It Is Well With my Soul

From the book "Lead, Kindly Light"  (Reproduced with kind permission of ‘This England’ magazine)

Horatio G. Spafford (1828 - 1888)

Horatio G. Spafford was known as a sincere, devout Christian. He was the father of four daughters, an active member of the Presbyterian Church and a loyal friend and supporter of D. L. Moody and other evangelical leaders of his day.

Previously a successful lawyer, Spafford was severely affected financially by the great Chicago fire in 1871, which also closely followed the death of his only son. In November 1873, after two years assisting the thousands affected by the fire, Spafford decided to take his entire family to Europe for a holiday, intending also to assist Moody in his evangelistic work once he arrived there.
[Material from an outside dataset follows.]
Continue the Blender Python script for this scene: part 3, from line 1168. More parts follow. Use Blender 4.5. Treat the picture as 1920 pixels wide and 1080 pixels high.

Unexpectedly detained in Chicago due to urgent business concerns, Spafford decided to send his family ahead, aboard the S.S. Ville du Havre. Midways through the trans-Atlantic voyage, S.S. Ville du Havre was struck by the English vessel Loch Earn and eventually foundered. Spafford's four daughters: Anna, eleven; Maggie, nine; Bessie, seven; and Tanetta, two - were among the 226 who perished in the aftermath. Mrs. Spafford, one of the few who were spared, sent her husband the heart breaking telegram: "Saved alone".

Spafford immediately sailed for England to join his grief-stricken wife. As his ship passed the approximate location where his daughters had drowned, his deep sorrow, mingled with his unwavering faith in God's goodness caused him to compose the following hymn:

When peace, like a river, attendeth my way,
When sorrows like sea billows roll;
Whatever my lot, Thou has taught me to say,
It is well, it is well, with my soul.

It is well, with my soul,
It is well, it is well, with my soul.

Though Satan should buffet, though trials should come,
Let this blest assurance control,
That Christ has regarded my helpless estate,
And hath shed His own blood for my soul.

My sin, oh, the bliss of this glorious thought!
My sin, not in part but the whole,
Is nailed to the cross, and I bear it no more,
Praise the Lord, praise the Lord, O my soul!

For me, be it Christ, be it Christ hence to live:
If Jordan above me shall roll,
No pang shall be mine, for in death as in life
Thou wilt whisper Thy peace to my soul.

But, Lord, ’tis for Thee, for Thy coming we wait,
The sky, not the grave, is our goal;
Oh, trump of the angel! Oh, voice of the Lord!
Blessed hope, blessed rest of my soul!

And Lord, haste the day when my faith shall be sight,
The clouds be rolled back as a scroll;
The trump shall resound, and the Lord shall descend,
Even so, it is well with my soul.

This hymn reveals a person who had been graced by God to mourn without bitterness, to sorrow without anger, to trust without resentment, to rest in the peace of Christ which surpasses every man's understanding (PHIL 4:6). The remarkable faith exhibited by the author of this hymn is the same precious faith allotted to all the believers (2 PET 1:1) which enables them to believe steadfastly as the author did, that all things work together for good to those who love God and to those who are called according to His purpose (ROM 8:28).